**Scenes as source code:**
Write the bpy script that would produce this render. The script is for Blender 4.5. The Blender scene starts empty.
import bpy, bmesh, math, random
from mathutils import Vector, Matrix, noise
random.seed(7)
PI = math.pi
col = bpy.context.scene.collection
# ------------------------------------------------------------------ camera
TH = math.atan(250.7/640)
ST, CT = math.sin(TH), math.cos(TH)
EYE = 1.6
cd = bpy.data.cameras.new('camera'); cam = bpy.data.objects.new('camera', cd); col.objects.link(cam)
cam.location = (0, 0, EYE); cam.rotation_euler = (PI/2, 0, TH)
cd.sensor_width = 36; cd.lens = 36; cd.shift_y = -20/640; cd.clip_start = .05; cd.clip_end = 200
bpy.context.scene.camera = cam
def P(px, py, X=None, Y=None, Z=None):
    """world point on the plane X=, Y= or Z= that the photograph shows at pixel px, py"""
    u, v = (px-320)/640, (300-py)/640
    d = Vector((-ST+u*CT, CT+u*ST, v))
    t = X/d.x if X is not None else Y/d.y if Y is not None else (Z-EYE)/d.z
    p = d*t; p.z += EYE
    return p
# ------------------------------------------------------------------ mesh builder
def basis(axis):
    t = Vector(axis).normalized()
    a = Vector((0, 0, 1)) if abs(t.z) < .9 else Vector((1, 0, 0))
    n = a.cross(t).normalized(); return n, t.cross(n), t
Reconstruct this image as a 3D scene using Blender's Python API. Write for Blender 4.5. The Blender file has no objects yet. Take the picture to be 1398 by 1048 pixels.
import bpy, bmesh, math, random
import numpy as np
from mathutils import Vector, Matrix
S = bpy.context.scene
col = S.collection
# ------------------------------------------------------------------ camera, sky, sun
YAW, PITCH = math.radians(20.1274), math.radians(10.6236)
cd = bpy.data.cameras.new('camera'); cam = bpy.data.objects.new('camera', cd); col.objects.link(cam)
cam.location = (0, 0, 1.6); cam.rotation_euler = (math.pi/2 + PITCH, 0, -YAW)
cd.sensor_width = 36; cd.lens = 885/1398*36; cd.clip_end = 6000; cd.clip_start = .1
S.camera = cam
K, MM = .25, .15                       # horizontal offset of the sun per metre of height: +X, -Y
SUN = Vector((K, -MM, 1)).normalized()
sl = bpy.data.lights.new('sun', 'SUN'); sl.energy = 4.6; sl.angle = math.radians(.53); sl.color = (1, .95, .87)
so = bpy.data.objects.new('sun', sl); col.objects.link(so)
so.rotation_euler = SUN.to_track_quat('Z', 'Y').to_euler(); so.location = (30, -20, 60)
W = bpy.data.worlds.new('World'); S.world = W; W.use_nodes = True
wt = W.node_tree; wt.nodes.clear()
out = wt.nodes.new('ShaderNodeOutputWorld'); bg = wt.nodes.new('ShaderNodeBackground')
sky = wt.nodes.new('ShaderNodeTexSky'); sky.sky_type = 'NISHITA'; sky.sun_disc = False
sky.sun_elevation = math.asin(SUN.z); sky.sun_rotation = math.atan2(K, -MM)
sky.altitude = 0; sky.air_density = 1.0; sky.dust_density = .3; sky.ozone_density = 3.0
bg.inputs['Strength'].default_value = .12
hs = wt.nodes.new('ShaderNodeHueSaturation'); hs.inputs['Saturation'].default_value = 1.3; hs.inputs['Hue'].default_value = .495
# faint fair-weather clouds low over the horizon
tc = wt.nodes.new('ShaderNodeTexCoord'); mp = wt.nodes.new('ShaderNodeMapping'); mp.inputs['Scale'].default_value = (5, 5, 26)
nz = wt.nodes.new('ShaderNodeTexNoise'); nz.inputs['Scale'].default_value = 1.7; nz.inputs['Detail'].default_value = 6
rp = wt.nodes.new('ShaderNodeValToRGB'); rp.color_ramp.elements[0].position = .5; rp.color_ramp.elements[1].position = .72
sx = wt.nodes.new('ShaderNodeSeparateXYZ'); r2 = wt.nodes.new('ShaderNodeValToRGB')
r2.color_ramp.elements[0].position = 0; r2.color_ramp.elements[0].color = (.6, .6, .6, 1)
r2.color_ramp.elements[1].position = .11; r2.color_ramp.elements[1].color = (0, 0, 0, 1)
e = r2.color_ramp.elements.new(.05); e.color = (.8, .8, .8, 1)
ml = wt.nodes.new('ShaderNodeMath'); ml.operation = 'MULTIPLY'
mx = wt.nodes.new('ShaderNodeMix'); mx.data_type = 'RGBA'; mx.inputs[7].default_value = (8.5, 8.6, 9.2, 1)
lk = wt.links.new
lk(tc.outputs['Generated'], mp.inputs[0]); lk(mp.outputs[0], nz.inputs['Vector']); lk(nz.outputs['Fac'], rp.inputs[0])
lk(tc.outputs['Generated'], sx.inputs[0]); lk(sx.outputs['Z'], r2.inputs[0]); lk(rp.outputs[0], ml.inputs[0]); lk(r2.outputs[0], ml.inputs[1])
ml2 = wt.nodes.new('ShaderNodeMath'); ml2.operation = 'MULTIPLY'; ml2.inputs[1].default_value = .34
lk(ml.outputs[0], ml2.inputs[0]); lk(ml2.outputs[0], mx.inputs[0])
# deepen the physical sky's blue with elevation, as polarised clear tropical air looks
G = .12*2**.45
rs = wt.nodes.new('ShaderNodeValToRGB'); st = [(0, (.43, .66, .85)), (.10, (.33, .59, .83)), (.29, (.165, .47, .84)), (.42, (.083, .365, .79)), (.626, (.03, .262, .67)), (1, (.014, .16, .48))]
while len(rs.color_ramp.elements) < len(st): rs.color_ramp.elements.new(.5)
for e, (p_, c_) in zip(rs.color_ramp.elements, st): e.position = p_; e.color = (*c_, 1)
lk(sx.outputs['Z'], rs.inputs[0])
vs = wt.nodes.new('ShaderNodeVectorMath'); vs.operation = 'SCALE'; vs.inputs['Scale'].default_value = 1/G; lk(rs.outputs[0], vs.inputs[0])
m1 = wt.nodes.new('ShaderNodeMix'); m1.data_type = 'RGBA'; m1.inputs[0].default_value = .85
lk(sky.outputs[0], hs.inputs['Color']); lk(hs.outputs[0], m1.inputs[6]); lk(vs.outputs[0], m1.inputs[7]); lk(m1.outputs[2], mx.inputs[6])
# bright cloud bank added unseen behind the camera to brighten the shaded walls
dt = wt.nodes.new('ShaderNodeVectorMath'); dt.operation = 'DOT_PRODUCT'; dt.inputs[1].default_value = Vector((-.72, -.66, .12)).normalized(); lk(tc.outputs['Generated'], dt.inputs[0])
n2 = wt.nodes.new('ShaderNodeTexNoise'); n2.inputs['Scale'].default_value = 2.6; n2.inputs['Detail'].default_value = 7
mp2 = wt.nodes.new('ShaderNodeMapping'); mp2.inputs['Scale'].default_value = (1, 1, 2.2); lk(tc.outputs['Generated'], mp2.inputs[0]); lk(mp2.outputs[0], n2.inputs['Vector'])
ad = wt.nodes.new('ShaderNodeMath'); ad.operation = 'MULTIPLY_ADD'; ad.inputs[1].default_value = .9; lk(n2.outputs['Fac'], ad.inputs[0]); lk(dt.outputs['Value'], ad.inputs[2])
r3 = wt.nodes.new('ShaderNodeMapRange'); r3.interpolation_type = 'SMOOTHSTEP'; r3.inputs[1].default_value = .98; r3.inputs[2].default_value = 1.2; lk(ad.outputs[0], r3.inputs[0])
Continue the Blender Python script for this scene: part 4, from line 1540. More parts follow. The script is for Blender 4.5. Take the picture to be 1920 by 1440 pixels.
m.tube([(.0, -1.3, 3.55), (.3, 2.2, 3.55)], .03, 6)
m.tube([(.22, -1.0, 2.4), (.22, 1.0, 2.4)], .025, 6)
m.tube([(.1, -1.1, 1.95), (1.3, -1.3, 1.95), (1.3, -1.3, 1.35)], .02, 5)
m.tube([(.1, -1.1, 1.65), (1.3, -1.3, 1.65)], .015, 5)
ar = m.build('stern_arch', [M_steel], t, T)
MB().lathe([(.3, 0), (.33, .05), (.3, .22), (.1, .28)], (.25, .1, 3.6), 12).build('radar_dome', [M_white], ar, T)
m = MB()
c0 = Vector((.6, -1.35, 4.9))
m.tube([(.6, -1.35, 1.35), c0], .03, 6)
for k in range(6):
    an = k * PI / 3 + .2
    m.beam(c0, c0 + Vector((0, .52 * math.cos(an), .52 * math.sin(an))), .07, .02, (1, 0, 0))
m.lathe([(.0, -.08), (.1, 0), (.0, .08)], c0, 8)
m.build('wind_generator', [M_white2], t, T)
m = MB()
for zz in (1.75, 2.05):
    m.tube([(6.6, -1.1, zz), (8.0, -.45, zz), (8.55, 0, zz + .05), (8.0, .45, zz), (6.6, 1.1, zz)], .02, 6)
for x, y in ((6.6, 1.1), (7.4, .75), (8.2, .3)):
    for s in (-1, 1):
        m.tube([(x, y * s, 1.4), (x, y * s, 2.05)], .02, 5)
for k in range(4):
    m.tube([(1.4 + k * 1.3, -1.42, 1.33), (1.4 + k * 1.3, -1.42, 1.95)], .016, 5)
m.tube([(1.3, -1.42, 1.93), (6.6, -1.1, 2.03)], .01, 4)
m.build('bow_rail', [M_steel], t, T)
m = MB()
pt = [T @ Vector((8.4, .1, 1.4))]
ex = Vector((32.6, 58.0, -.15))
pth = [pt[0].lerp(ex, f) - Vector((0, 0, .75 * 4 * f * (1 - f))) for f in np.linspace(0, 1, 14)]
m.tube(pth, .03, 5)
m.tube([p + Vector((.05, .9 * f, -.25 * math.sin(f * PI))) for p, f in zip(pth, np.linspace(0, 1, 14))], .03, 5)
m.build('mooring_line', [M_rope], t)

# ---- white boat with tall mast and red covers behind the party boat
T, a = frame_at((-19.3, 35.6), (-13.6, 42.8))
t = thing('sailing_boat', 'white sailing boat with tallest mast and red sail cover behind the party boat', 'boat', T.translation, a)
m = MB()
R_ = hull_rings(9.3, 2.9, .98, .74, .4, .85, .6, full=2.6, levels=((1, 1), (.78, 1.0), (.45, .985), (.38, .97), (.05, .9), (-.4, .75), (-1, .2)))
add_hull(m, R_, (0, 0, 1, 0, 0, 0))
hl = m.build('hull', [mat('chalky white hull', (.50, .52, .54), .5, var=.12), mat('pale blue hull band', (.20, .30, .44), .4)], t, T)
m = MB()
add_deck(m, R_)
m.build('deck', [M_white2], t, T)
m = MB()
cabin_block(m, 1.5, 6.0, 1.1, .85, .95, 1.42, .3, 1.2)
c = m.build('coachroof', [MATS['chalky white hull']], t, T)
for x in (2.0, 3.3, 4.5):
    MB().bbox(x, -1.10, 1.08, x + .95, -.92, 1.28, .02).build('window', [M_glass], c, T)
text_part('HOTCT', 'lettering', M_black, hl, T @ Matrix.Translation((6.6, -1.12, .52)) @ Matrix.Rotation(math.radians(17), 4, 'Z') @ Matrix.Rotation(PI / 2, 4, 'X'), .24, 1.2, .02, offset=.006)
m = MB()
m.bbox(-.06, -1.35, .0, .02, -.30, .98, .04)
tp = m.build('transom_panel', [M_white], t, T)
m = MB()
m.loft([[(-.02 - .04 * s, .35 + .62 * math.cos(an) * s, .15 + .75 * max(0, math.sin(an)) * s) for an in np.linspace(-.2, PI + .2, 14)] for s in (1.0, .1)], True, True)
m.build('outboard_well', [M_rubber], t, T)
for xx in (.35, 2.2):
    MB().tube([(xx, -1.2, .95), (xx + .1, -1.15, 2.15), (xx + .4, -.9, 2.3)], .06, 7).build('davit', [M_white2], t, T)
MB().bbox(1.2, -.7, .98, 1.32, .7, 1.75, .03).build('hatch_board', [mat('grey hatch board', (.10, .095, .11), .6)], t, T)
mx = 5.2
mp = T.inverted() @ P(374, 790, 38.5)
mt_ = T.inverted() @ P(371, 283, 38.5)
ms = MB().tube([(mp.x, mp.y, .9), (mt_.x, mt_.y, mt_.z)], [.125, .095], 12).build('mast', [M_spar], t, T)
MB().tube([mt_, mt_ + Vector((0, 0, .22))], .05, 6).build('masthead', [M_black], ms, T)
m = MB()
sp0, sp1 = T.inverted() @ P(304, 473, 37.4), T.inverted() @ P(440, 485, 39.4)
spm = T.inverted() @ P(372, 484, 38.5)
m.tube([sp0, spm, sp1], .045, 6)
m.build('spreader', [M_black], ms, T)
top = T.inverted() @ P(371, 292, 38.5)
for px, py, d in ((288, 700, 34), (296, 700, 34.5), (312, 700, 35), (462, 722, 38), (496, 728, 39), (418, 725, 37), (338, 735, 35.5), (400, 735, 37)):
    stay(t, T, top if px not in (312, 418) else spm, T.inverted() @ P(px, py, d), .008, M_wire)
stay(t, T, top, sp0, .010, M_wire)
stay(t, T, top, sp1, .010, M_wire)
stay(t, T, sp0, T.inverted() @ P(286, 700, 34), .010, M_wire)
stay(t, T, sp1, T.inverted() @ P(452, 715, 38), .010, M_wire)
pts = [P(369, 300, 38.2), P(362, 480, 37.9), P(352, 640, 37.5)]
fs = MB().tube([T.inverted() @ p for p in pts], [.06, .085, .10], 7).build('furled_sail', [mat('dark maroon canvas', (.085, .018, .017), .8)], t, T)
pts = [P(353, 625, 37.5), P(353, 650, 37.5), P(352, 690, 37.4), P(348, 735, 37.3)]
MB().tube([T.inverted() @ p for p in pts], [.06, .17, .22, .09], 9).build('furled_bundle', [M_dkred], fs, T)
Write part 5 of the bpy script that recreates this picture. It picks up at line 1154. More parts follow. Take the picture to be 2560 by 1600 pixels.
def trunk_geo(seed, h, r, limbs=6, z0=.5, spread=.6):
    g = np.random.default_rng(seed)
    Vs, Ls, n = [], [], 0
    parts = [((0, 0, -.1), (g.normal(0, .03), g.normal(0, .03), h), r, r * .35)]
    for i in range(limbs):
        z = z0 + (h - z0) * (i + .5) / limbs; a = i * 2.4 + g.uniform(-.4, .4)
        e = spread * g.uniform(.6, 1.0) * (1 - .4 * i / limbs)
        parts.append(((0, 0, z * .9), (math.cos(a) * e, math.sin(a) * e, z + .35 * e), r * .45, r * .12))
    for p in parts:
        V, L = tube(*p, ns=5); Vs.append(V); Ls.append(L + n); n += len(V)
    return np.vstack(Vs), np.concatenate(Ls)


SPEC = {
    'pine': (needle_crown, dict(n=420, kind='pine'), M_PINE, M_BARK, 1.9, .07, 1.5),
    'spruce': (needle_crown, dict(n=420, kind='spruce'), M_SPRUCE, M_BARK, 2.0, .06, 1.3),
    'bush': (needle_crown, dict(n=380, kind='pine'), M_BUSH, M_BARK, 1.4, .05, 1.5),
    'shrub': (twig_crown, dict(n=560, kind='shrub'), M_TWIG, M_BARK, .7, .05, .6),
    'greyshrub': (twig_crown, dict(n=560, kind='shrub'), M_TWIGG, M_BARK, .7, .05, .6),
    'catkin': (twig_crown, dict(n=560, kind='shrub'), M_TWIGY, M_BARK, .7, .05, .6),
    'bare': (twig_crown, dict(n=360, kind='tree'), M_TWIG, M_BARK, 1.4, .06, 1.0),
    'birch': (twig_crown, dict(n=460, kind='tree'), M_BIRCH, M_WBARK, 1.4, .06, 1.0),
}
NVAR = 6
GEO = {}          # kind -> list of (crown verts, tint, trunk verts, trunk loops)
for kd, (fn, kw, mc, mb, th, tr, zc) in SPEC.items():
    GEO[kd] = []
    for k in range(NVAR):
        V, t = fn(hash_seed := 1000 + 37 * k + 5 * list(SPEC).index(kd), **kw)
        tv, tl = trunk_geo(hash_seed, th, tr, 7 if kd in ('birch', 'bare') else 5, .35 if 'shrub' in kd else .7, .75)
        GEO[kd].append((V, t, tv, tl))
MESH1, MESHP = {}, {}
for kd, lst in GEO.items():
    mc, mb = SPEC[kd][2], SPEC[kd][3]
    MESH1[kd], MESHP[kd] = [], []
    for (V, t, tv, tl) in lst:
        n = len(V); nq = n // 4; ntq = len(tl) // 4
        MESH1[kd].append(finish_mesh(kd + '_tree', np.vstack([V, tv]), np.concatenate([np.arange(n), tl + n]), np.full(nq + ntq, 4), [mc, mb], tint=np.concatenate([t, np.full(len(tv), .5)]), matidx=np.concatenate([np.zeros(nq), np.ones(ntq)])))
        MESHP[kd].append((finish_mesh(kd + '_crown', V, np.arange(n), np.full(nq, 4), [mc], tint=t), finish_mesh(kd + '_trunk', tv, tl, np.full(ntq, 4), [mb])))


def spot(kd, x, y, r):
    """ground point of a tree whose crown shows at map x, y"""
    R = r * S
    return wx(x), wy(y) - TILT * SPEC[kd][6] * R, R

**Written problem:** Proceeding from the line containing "Write part 5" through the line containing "return np.vstack(Vs), np.concatenate(Ls)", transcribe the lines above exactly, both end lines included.

**Answer to this exercise:**
Write part 5 of the bpy script that recreates this picture. It picks up at line 1154. More parts follow. Take the picture to be 2560 by 1600 pixels.
def trunk_geo(seed, h, r, limbs=6, z0=.5, spread=.6):
    g = np.random.default_rng(seed)
    Vs, Ls, n = [], [], 0
    parts = [((0, 0, -.1), (g.normal(0, .03), g.normal(0, .03), h), r, r * .35)]
    for i in range(limbs):
        z = z0 + (h - z0) * (i + .5) / limbs; a = i * 2.4 + g.uniform(-.4, .4)
        e = spread * g.uniform(.6, 1.0) * (1 - .4 * i / limbs)
        parts.append(((0, 0, z * .9), (math.cos(a) * e, math.sin(a) * e, z + .35 * e), r * .45, r * .12))
    for p in parts:
        V, L = tube(*p, ns=5); Vs.append(V); Ls.append(L + n); n += len(V)
    return np.vstack(Vs), np.concatenate(Ls)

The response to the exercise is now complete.